Wednesday, April 24, 2013

Leveraging Your Arts and Music Festivals

By Alex Pearlstein, Director of Projects. 

Market Street client Coachella Valley, California is slowly getting back to normal after the craziness that was the Coachella Valley Music and Arts Festival that wrapped up on Sunday night. Here’s the Time magazine summary of the festival. Top bands and uber-cool celebs made the scene in Indio, California for what is quickly becoming one of the nation’s top music festivals. 

For those economic development organizations who think that events like this are a good time to take that vacation and escape the crowds, do so at your peril. Creative strategies will enable you to program events at these festivals that can potentially identify employment and talent prospects. “Young and restless” talent by the thousands descend upon festival communities for days at a time to enjoy shows and other local attractions.

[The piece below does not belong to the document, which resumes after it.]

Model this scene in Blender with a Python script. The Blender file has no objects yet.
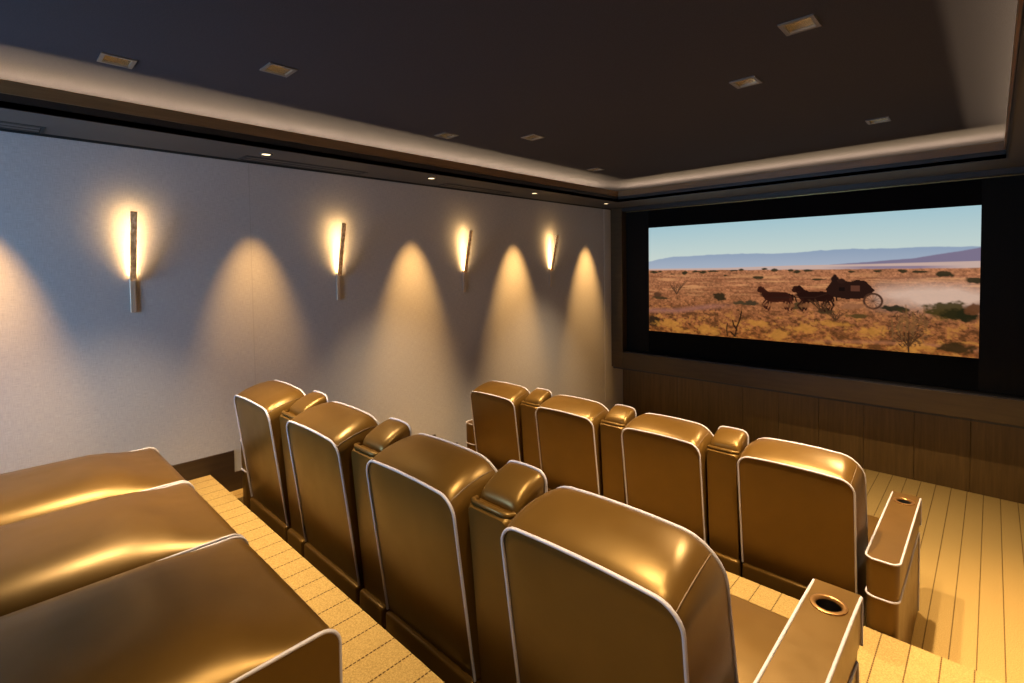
import bpy, bmesh, math, random
import numpy as np
from mathutils import Vector, Matrix
random.seed(4); rng = np.random.default_rng(7)
S = bpy.context.scene; COL = S.collection

# ---------------------------------------------------------------- room sizes
W = 4.46          # room width; left wall x = 0, camera side x = W
YB = -1.9         # rear wall
YF = 6.104        # face of the screen frame
YP = 6.407        # panelled wall under the screen
P1, P2, P3 = 0.0, 0.355, 0.803   # the three carpet levels
E2, E3 = 3.03, 1.03              # step edges
SOF, LIP, CEIL = 2.996, 3.125, 3.22
FX0, FX1, FY1, FY0 = 0.50, 3.96, 5.50, -1.4   # inner edge of the soffit

# ---------------------------------------------------------------- materials
def lin(c): return tuple(((v/255)/12.92 if v/255 <= .04045 else ((v/255+.055)/1.055)**2.4) for v in c)
def mat(name, col=(.5,.5,.5), rough=.5, metal=0., spec=.5, emis=None, estr=0.):
    m = bpy.data.materials.new(name); m.use_nodes = True
    b = m.node_tree.nodes['Principled BSDF']
    b.inputs['Base Color'].default_value = (*col, 1); b.inputs['Roughness'].default_value = rough
    b.inputs['Metallic'].default_value = metal; b.inputs['Specular IOR Level'].default_value = spec
    if emis: b.inputs['Emission Color'].default_value = (*emis, 1); b.inputs['Emission Strength'].default_value = estr
    return m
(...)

They’re certain to have some down time and might take you up on your offer to learn more about the local economy or whether there are any opportunities for them here. 

While Coachella is growing, the festival still pales in comparison to the behemoth that is Austin’s South-by-Southwest (SXSW). Though it was once the size of Coachella, SXSW has morphed into a multi-media, multi-tracked mega-conference for everything trendy and cool. In many ways it has become the newBIO show; a must-make trip for local economic developers eager to market their community to the nation’s best and brightest techie minds. 

The Austin Chamber – another Market Street client – has been ramping up their programming at SXSW for years to the extent that it is now one of their highest-value marketing opportunities. Here’s asnapshot of the programs and events the Chamber sponsored at SXSW 2013. This is just smart economic development; when a captive audience of potential relocation prospects, entrepreneurs, and talent shows up at your door, open it as wide as you possibly can for them. 

Events like ArtPrize in Grand Rapids, Michigan, Jazz Fest in New Orleans, the Spoleto Festival in Charleston, South Carolina, and others offer opportunities for local EDOs to set out the welcome mat and roll out the red carpet for prospect companies, site consultants, investors, and other “influencers” who would gladly hear a pitch or two or take a fam tour in exchange for a free or discounted excursion to the festival. 

Economic development marketing these days is all about differentiating your community from the competition. Leveraging a high-profile festival or cultural event is low-hanging fruit when it comes to standing out from the crowd.